In Brief

How much would a carbon charge add to flight ticket prices?

Ministers considering adding a levy to airline tickets to tackle emissions

Air passengers could have a carbon charge added to the price of tickets automatically under new government plans.

In a bid to cut greenhouse gas emissions, ministers are considering measures that would ask all airlines to introduce carbon offsetting payments at the point of ticket sale.

Passengers could choose to pay more for tickets, with the extra used to offset greenhouse gas emissions. Or the payments could work on an “opt-out” system, which similar measures also be applied to trains, buses and ferries.

The Times calculates that a flight between London and New York could increase by just under £30, falling to £15 when travelling with the most fuel-efficient airlines.
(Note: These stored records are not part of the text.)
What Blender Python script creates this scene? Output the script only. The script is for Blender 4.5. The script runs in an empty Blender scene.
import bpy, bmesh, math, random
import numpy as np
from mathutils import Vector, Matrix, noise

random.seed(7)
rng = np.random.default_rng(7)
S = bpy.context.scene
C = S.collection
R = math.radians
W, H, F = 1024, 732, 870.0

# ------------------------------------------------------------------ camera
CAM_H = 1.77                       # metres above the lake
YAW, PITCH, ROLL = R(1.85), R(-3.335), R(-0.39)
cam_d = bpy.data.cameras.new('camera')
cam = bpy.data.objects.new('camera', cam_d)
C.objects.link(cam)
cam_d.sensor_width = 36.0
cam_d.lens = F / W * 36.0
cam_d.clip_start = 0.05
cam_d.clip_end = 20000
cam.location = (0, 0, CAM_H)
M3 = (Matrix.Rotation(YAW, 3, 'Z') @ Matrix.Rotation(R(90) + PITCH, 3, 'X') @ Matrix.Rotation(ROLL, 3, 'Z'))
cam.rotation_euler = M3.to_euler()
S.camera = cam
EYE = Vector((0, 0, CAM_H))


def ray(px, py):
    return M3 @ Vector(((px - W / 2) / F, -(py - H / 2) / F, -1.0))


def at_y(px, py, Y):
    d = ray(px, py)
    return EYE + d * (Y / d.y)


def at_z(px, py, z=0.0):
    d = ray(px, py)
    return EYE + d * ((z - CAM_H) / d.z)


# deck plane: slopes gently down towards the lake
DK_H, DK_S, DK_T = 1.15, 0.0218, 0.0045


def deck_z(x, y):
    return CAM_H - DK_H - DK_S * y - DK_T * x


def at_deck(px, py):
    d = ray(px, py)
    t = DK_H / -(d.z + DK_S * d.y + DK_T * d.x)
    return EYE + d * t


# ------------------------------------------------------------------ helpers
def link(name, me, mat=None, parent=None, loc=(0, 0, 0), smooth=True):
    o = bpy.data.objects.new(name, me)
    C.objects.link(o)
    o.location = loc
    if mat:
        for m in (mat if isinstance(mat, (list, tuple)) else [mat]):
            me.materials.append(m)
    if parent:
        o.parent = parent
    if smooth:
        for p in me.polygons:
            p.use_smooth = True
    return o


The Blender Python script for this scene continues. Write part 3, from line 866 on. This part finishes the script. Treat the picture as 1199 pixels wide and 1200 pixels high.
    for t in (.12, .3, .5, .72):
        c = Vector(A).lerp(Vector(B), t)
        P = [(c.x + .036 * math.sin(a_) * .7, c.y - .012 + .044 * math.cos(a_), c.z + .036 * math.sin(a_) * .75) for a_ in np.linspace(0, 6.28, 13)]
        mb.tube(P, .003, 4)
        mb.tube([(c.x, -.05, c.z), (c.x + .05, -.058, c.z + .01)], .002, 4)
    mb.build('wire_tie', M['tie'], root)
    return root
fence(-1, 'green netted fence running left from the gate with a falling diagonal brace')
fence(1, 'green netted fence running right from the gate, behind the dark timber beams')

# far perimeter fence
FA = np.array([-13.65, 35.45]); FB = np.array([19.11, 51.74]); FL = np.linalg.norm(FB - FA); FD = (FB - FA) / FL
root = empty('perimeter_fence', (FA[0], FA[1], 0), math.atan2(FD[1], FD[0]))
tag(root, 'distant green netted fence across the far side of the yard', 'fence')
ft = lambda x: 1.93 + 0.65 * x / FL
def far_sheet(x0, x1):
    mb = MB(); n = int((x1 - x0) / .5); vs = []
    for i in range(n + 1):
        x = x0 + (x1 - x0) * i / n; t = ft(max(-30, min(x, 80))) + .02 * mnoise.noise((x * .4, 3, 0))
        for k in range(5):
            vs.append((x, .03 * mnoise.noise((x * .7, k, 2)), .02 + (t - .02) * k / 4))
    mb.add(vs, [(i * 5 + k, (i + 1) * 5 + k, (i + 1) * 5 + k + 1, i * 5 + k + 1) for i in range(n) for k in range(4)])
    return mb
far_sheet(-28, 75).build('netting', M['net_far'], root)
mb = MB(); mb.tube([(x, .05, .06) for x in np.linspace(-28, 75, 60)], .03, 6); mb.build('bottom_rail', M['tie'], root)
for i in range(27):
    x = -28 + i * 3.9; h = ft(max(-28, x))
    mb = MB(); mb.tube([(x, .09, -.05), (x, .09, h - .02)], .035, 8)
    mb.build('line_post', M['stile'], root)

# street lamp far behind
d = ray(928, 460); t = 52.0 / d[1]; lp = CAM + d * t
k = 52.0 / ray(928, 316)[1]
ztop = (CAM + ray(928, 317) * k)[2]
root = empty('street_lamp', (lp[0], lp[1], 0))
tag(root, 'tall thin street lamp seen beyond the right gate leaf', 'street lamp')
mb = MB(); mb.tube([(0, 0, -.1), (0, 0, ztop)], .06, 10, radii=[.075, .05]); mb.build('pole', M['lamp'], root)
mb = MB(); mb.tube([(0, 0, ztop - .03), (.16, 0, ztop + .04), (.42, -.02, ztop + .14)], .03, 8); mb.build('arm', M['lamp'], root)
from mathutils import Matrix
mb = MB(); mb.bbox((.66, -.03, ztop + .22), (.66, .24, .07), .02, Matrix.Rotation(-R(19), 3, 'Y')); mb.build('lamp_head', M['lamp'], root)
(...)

A journey between London and Madrid could rise by an estimated £5.

The Guardian says ministers hope the new plans will “raise awareness about the effects of public transport on the environment” but the Daily Mail points out that the plan could be unpopular, as it comes as “Air Passenger Duty - which is paid by all passengers flying out of the UK, continues to rise - with rates set to increase again from April next year”.

The government said it was hoped that the carbon charge move would “drive consumer choices towards less polluting journey options”. A public “call for evidence” runs until the end of September.

Transport accounted for about a third of Britain’s CO2 emissions in 2018. However, a recent study found that only half of airlines give passengers the opportunity to offset CO2.

Transport Secretary Chris Grayling said: “An offsetting scheme could help inform travellers about how much carbon their journey produces and provide the opportunity to fund schemes, like tree planting, to compensate for those emissions.”

Tim Aldersdale, chief executive of Airlines UK, said: “UK airlines are committed to decarbonising aviation and are working with government to continue progress through the introduction of new greener technologies, including more efficient aircraft and engines, sustainable aviation fuels and vital airspace modernisation.”